Written exercise —
Repeat the material exactly as it appears.

Given data —
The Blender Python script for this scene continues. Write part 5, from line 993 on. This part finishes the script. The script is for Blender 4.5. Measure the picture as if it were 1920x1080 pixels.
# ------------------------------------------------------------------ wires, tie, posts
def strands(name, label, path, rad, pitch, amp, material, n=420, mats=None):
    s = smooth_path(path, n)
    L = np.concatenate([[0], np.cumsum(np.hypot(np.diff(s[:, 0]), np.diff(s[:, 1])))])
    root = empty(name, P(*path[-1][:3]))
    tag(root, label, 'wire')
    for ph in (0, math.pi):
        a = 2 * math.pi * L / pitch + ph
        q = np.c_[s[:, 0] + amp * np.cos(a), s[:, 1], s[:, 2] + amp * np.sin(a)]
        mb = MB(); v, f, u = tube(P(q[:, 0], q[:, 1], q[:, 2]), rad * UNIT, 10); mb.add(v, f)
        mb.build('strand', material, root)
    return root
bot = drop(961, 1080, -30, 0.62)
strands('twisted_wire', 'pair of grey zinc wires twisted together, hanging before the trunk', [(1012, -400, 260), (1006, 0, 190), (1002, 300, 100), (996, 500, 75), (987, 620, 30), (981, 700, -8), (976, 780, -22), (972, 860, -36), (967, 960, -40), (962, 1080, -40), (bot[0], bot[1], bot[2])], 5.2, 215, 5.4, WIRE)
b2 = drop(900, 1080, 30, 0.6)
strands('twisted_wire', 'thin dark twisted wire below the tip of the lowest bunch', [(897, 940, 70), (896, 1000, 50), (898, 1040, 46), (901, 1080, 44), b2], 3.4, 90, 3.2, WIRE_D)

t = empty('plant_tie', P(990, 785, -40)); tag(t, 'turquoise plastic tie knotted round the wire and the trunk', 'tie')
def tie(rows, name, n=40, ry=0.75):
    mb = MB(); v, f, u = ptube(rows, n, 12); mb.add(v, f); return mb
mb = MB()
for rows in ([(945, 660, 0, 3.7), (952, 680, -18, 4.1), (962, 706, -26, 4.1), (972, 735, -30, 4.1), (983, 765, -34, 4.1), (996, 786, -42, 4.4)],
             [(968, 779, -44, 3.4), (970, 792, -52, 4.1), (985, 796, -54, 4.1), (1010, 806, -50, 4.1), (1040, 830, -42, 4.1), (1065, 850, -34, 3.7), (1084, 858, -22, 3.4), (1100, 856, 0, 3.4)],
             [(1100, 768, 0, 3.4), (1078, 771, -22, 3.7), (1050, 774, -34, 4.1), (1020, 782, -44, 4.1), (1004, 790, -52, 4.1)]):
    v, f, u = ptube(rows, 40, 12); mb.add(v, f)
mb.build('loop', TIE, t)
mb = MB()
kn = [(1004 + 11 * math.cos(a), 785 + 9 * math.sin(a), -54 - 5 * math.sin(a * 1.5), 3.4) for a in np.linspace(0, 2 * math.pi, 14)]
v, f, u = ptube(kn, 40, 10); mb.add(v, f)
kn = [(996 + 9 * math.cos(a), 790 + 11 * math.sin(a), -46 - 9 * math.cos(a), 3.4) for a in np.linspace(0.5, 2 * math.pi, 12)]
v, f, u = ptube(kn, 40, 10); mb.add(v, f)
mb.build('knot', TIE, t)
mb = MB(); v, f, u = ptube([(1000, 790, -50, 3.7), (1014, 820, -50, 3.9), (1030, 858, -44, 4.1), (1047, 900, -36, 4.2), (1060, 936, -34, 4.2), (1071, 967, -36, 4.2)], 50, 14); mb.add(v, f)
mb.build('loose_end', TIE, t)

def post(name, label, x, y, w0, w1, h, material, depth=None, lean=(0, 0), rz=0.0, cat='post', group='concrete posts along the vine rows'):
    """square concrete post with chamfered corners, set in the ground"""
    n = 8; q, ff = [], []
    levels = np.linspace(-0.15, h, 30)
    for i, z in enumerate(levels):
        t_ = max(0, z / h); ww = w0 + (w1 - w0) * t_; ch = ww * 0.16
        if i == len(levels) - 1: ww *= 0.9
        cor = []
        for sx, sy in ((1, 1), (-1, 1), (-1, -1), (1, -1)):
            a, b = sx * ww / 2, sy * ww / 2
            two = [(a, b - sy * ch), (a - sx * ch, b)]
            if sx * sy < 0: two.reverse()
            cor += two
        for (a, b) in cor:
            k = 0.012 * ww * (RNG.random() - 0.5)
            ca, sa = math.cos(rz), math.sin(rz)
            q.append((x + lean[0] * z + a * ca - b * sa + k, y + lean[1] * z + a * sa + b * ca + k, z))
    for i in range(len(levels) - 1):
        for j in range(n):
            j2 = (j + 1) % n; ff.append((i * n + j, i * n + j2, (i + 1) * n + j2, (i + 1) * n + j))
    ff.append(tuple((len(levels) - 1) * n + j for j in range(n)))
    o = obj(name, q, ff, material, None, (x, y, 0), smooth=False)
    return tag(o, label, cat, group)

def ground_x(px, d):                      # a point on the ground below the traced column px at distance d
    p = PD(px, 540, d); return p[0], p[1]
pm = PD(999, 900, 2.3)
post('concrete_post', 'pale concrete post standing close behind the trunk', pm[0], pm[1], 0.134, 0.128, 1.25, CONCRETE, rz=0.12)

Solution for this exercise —
The Blender Python script for this scene continues. Write part 5, from line 993 on. This part finishes the script. The script is for Blender 4.5. Measure the picture as if it were 1920x1080 pixels.
# ------------------------------------------------------------------ wires, tie, posts
def strands(name, label, path, rad, pitch, amp, material, n=420, mats=None):
    s = smooth_path(path, n)
    L = np.concatenate([[0], np.cumsum(np.hypot(np.diff(s[:, 0]), np.diff(s[:, 1])))])
    root = empty(name, P(*path[-1][:3]))
    tag(root, label, 'wire')
    for ph in (0, math.pi):
        a = 2 * math.pi * L / pitch + ph
        q = np.c_[s[:, 0] + amp * np.cos(a), s[:, 1], s[:, 2] + amp * np.sin(a)]
        mb = MB(); v, f, u = tube(P(q[:, 0], q[:, 1], q[:, 2]), rad * UNIT, 10); mb.add(v, f)
        mb.build('strand', material, root)
    return root
bot = drop(961, 1080, -30, 0.62)
strands('twisted_wire', 'pair of grey zinc wires twisted together, hanging before the trunk', [(1012, -400, 260), (1006, 0, 190), (1002, 300, 100), (996, 500, 75), (987, 620, 30), (981, 700, -8), (976, 780, -22), (972, 860, -36), (967, 960, -40), (962, 1080, -40), (bot[0], bot[1], bot[2])], 5.2, 215, 5.4, WIRE)
b2 = drop(900, 1080, 30, 0.6)
strands('twisted_wire', 'thin dark twisted wire below the tip of the lowest bunch', [(897, 940, 70), (896, 1000, 50), (898, 1040, 46), (901, 1080, 44), b2], 3.4, 90, 3.2, WIRE_D)

t = empty('plant_tie', P(990, 785, -40)); tag(t, 'turquoise plastic tie knotted round the wire and the trunk', 'tie')
def tie(rows, name, n=40, ry=0.75):
    mb = MB(); v, f, u = ptube(rows, n, 12); mb.add(v, f); return mb
mb = MB()
for rows in ([(945, 660, 0, 3.7), (952, 680, -18, 4.1), (962, 706, -26, 4.1), (972, 735, -30, 4.1), (983, 765, -34, 4.1), (996, 786, -42, 4.4)],
             [(968, 779, -44, 3.4), (970, 792, -52, 4.1), (985, 796, -54, 4.1), (1010, 806, -50, 4.1), (1040, 830, -42, 4.1), (1065, 850, -34, 3.7), (1084, 858, -22, 3.4), (1100, 856, 0, 3.4)],
             [(1100, 768, 0, 3.4), (1078, 771, -22, 3.7), (1050, 774, -34, 4.1), (1020, 782, -44, 4.1), (1004, 790, -52, 4.1)]):
    v, f, u = ptube(rows, 40, 12); mb.add(v, f)
mb.build('loop', TIE, t)
mb = MB()
kn = [(1004 + 11 * math.cos(a), 785 + 9 * math.sin(a), -54 - 5 * math.sin(a * 1.5), 3.4) for a in np.linspace(0, 2 * math.pi, 14)]
v, f, u = ptube(kn, 40, 10); mb.add(v, f)
kn = [(996 + 9 * math.cos(a), 790 + 11 * math.sin(a), -46 - 9 * math.cos(a), 3.4) for a in np.linspace(0.5, 2 * math.pi, 12)]
v, f, u = ptube(kn, 40, 10); mb.add(v, f)
mb.build('knot', TIE, t)
mb = MB(); v, f, u = ptube([(1000, 790, -50, 3.7), (1014, 820, -50, 3.9), (1030, 858, -44, 4.1), (1047, 900, -36, 4.2), (1060, 936, -34, 4.2), (1071, 967, -36, 4.2)], 50, 14); mb.add(v, f)
mb.build('loose_end', TIE, t)

def post(name, label, x, y, w0, w1, h, material, depth=None, lean=(0, 0), rz=0.0, cat='post', group='concrete posts along the vine rows'):
    """square concrete post with chamfered corners, set in the ground"""
    n = 8; q, ff = [], []
    levels = np.linspace(-0.15, h, 30)
    for i, z in enumerate(levels):
        t_ = max(0, z / h); ww = w0 + (w1 - w0) * t_; ch = ww * 0.16
        if i == len(levels) - 1: ww *= 0.9
        cor = []
        for sx, sy in ((1, 1), (-1, 1), (-1, -1), (1, -1)):
            a, b = sx * ww / 2, sy * ww / 2
            two = [(a, b - sy * ch), (a - sx * ch, b)]
            if sx * sy < 0: two.reverse()
            cor += two
        for (a, b) in cor:
            k = 0.012 * ww * (RNG.random() - 0.5)
            ca, sa = math.cos(rz), math.sin(rz)
            q.append((x + lean[0] * z + a * ca - b * sa + k, y + lean[1] * z + a * sa + b * ca + k, z))
    for i in range(len(levels) - 1):
        for j in range(n):
            j2 = (j + 1) % n; ff.append((i * n + j, i * n + j2, (i + 1) * n + j2, (i + 1) * n + j))
    ff.append(tuple((len(levels) - 1) * n + j for j in range(n)))
    o = obj(name, q, ff, material, None, (x, y, 0), smooth=False)
    return tag(o, label, cat, group)

def ground_x(px, d):                      # a point on the ground below the traced column px at distance d
    p = PD(px, 540, d); return p[0], p[1]
pm = PD(999, 900, 2.3)
post('concrete_post', 'pale concrete post standing close behind the trunk', pm[0], pm[1], 0.134, 0.128, 1.25, CONCRETE, rz=0.12)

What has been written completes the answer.